Tirant son nom de la montagne Tian tai (T’ien-t’ai), en Chine, où elle avait pris naissance, la secte japonaise du tendai fut établie au monastère de l’Enryaku-ji, sur le mont Hiei (Hieizan), par le moine Saichō, élève de Dao Sui (Tao Souei), et par un de ses condisciples, le moine Gishin (de son nom posthume Shūzen Daishi). En 838, le moine Ennin (de son nom posthume Jikaku Daishi [794-864]) partit à son tour en Chine afin d’en rapporter des textes et de nouveaux enseignements ; il fut suivi en 851 par Enchin (Chishō Daishi [814-891]). Deux lignes de transmission de la doctrine du tendai furent alors suivies au Japon : celle de Saichō au mont Hiei et celle d’Enchin au Mi-i-dera. De nombreuses sous-sectes en émanèrent à leur tour.
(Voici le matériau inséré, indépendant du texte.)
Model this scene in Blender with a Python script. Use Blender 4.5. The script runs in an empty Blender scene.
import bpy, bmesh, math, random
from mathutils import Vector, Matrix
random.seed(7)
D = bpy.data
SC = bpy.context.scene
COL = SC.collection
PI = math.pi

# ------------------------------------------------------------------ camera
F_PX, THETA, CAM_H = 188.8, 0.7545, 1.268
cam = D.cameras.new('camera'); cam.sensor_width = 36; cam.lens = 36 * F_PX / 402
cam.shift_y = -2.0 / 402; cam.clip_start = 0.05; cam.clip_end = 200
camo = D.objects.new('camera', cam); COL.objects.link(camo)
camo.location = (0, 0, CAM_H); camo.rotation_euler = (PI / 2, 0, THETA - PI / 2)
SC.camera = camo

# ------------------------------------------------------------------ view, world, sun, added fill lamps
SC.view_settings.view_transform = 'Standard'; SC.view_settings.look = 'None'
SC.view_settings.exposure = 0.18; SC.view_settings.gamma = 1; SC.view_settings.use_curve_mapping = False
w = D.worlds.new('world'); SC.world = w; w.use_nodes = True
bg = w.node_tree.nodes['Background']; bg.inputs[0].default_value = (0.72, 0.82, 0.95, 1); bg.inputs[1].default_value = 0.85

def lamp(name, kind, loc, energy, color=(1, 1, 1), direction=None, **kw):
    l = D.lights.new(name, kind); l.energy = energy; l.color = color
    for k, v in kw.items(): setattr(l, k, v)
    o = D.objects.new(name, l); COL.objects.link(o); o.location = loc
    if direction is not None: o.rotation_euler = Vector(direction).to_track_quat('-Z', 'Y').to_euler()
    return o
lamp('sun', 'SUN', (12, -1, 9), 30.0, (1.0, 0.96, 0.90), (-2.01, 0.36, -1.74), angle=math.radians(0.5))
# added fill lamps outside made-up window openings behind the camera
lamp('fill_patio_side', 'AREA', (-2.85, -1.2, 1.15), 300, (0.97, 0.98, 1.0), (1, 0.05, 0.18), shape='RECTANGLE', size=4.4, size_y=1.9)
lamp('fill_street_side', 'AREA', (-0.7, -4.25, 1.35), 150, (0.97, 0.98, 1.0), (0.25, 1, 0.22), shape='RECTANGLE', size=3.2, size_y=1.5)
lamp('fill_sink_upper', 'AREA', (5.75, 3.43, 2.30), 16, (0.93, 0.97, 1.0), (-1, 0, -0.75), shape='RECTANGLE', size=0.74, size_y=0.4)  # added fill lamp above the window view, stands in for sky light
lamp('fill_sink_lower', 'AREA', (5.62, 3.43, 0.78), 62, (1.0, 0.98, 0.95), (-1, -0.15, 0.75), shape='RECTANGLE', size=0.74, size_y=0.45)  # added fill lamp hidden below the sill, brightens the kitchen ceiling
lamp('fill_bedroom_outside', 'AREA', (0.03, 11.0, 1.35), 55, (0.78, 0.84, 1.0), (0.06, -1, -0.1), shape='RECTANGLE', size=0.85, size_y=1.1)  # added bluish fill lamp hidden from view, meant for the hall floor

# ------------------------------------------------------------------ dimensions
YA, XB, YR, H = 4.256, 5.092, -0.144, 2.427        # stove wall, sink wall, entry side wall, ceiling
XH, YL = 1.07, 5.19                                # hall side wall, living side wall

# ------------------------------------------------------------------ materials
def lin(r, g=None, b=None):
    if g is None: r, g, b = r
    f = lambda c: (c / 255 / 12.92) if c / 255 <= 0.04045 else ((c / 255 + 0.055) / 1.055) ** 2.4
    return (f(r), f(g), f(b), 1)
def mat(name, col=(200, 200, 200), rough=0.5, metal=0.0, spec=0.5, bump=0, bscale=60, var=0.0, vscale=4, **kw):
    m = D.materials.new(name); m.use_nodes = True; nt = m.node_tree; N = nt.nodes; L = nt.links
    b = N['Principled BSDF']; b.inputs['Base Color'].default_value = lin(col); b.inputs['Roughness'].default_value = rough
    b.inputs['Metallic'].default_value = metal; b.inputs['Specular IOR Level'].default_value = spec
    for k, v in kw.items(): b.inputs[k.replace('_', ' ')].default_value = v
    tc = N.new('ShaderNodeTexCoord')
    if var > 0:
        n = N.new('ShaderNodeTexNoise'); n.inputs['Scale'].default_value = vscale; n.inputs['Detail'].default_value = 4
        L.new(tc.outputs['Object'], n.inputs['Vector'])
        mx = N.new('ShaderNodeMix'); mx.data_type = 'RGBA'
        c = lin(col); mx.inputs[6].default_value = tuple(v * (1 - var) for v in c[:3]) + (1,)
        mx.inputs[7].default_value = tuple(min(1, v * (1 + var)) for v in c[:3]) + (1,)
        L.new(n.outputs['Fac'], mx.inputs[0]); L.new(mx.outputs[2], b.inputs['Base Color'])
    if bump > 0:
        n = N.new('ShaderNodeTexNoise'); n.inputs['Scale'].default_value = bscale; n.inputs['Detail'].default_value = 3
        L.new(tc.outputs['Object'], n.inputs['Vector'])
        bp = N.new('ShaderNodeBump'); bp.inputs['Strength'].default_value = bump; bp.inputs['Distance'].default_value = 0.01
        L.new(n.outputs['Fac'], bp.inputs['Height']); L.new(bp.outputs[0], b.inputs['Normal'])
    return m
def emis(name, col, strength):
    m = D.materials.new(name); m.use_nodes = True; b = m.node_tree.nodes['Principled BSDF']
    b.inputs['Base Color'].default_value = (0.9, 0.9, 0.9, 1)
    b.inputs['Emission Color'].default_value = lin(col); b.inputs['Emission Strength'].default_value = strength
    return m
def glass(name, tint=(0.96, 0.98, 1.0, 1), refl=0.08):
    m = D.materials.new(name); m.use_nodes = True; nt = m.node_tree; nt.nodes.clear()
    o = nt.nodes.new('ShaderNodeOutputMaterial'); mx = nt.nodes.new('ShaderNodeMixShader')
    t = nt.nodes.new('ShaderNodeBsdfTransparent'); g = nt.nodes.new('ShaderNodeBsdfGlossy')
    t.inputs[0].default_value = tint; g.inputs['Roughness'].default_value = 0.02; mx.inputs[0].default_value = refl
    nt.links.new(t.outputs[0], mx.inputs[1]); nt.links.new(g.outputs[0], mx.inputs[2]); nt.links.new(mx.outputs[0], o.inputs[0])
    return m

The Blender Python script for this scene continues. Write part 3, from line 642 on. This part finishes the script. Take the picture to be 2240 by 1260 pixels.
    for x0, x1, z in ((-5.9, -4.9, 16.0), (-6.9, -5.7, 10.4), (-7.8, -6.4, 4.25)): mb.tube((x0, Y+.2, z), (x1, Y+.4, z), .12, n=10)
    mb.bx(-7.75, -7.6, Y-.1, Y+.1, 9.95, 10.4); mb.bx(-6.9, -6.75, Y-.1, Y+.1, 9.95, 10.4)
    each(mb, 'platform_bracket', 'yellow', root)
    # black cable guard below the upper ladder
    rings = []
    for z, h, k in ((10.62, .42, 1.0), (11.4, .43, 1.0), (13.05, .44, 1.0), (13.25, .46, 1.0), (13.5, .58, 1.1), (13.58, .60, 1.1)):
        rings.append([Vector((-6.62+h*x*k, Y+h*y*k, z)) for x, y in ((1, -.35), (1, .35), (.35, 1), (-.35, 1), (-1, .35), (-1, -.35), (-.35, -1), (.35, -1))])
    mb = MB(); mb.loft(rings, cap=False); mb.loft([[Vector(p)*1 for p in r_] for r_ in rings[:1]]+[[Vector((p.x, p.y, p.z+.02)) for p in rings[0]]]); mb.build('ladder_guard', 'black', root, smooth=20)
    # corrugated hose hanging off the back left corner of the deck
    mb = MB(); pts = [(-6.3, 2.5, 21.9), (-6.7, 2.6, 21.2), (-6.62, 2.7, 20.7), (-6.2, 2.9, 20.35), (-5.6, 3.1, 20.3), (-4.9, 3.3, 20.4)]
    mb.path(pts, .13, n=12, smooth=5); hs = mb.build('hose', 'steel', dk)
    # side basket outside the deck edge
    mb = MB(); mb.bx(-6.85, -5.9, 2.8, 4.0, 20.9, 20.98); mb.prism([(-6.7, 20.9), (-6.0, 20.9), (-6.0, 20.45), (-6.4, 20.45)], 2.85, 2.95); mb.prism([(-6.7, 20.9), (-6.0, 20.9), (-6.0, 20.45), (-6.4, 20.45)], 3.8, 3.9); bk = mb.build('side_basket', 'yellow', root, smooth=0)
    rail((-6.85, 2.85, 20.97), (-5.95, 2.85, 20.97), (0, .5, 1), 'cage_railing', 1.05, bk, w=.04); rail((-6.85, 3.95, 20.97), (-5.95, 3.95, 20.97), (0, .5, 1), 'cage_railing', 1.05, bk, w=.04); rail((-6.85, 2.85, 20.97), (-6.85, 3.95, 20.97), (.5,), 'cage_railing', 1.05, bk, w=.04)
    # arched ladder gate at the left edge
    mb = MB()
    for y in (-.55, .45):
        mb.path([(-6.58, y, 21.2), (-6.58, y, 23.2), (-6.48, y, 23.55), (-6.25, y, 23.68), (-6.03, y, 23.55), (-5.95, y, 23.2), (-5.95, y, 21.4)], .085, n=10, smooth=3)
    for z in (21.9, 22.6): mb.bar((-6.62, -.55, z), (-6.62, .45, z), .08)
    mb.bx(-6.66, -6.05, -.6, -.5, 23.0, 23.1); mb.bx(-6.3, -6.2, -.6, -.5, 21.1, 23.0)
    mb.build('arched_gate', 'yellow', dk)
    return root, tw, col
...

La doctrine du tendai est essentiellement fondée sur trois textes : le Saddharmapuṇḍarīka-sūtra (Hokke-kyō, « Sūtra du lotus de la Bonne Loi »), le Nirvāṇa sūtra (Nehangyō, « Sūtra du nirvāṇa ») et le Mahāprajnāpāramitā śāstra (Daichidoron, « Traité de la grande vertu de sapience »). La secte du tendai est aussi parfois appelée du nom de « hokke-shū » (secte du Lotus) en raison de la vénération qu’elle porte à son sūtra principal et aux commentaires de celui-ci, sur lesquels elle fonde sa doctrine.